Understand, but the correct answers followed up: Revocation, auditing, changing of internal structures, processes, ... CT log as an extra safeguard detected such mis-issuance, I don’t see anywhere here, why a shorter lifetime would have helped to prevent such issue, now or in future? Revocation without notice or deadline is a failure of the CA. If they are aware (or aren’t aware and got aware) of a mis-issuance and they fail to notice or giving a deadline to their customers, it’s their failure. So not loosing customers changing their CA, warnings or deadlines are their job and if they don’t do the job, it’s not depending on the revocation, it’s depending on communication failures.

> Sure. But to be clear and repeat: This ballot is only about making certificate updates more frequent, so that regardless of the change - new algorithms that take a long time to phase in, or smaller security improvements that can be done in months - consistently take effect
> within 13 months of their actual effective date.

It wasn’t clear to me and I also don’t believe to others. There’s also still confusion on „replacing“ revocation with shorter lifetimes. There’s also confusion in discussions on lifetimes of months or weeks, which makes absolutely no sense for implementing improvements faster, as such fast no improvement adjustment can be made to any CA infrastructure. As stated above, I now understand a faster improvement cycle than 39 months is something, which is worth thinking about. However, it still should be realistic, Ballots can result in small but also bigger changes. They can result in changes, not only CAs need to fullfil (and as stated should do correct) but maybe there are also jobs to be done by SubCA customers, private CA operators etc. (if e.g. browsers check for such changes been rolled out). So I suggest a compromise of 27 months resulting of 2 years + 3 months. Algorithm changes may be stated also to be only in 39 month rotations.

> I'm not saying we're going to change everything every year. Just that a year is the longest reasonable time to go without 'patching' a bug or being able to make sure it's fixed.

So I say again: a bug should be patched by revocation, a bug is a bug and e.g. in Scrum must be solved same day. An improvement could and should be rolled out in 27 months.

> You've misunderstood the point of this ballot then. It doesn't mean everything will be phased out in a year or less. It simply means that browsers can begin enforcing those changes - whatever they are - within a year of them being required. In the time between "when it's
> required" and "when it's enforced", the only protection you have is assuming that no CA, anywhere, that's trusted, will make a mistake.
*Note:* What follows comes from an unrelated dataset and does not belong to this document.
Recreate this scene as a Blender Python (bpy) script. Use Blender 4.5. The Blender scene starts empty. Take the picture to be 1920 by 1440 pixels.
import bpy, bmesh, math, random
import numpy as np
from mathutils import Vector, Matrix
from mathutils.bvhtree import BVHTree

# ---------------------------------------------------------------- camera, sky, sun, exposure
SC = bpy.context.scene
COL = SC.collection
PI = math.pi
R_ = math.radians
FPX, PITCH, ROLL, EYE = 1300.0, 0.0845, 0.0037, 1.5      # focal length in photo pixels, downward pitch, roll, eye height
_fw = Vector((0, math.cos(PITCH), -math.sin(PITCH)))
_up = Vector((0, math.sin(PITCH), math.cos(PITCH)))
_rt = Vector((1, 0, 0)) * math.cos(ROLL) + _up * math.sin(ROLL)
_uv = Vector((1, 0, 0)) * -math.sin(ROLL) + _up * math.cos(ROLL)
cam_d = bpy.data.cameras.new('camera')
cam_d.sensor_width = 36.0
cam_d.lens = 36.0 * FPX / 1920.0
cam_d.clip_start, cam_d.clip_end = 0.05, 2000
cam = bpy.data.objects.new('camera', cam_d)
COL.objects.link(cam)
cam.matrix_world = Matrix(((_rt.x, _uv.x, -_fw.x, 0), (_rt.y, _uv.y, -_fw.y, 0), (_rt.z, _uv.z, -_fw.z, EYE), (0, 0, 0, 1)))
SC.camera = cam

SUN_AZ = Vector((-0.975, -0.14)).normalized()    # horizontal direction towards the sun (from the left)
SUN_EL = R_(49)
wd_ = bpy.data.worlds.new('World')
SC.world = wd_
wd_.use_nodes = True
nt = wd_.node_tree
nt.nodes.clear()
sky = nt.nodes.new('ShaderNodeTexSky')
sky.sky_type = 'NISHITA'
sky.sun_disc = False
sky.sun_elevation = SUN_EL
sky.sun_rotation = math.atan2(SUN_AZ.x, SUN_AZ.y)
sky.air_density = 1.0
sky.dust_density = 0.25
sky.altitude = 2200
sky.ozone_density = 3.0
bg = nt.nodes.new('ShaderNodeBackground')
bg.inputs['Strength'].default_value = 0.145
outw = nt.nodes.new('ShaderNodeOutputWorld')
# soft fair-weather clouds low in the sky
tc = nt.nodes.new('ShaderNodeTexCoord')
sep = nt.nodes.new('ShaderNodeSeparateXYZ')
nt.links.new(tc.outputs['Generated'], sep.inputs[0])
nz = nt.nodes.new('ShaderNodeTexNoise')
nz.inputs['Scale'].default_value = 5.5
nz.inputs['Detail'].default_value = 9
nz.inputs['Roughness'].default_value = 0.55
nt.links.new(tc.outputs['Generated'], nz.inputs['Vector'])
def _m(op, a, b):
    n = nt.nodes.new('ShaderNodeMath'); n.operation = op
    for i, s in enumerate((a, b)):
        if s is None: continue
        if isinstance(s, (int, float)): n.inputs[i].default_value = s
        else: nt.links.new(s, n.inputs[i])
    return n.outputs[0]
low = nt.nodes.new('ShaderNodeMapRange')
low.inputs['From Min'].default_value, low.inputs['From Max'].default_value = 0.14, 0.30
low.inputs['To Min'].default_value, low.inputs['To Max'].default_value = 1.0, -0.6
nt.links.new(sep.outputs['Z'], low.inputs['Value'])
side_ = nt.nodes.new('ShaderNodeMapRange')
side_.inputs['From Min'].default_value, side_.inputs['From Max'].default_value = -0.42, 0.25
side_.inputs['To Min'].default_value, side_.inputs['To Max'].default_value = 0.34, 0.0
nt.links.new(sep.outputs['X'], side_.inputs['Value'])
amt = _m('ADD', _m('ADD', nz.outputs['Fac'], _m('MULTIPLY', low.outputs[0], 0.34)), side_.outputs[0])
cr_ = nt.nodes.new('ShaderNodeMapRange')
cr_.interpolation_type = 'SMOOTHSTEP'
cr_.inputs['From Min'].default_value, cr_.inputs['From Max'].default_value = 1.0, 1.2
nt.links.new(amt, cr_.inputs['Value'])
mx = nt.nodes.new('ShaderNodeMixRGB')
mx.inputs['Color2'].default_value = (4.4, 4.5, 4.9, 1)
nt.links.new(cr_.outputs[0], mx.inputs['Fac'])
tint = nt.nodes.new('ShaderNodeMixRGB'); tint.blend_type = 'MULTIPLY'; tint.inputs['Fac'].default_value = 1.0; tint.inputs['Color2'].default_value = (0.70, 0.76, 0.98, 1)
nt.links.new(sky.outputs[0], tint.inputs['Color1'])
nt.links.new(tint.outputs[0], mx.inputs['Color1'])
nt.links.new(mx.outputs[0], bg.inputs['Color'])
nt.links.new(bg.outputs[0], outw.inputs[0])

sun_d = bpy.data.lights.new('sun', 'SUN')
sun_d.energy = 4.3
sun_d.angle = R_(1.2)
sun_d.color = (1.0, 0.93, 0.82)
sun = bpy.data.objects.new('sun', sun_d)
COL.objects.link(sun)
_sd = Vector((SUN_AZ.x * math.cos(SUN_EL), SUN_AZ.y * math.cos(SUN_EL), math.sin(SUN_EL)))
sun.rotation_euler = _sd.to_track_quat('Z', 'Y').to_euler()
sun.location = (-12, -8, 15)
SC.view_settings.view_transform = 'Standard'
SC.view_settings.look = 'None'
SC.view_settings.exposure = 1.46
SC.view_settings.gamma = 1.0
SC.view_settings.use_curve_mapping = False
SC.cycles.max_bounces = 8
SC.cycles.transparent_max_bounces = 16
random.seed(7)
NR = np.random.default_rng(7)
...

And that's a big risk - too big for the ecosystem - since mistakes happen, especially the more CAs you have, and doubly so when there
> are economic incentives to intentionally "make mistakes" if you can make money from it.

Exactly the „whatever they are“ bothers me, as there are changes, which can’t be done in 1 year, but it opens the possibility to bring such a pressure (finally also damaging the ecosystem, if enterprises fail to gain). Depending on the changes, which need to be enforced, other methods may be better. I’m no fan of potential risk just for potential changes. However, for improvement purposes, I would vote for 27 months as stated before.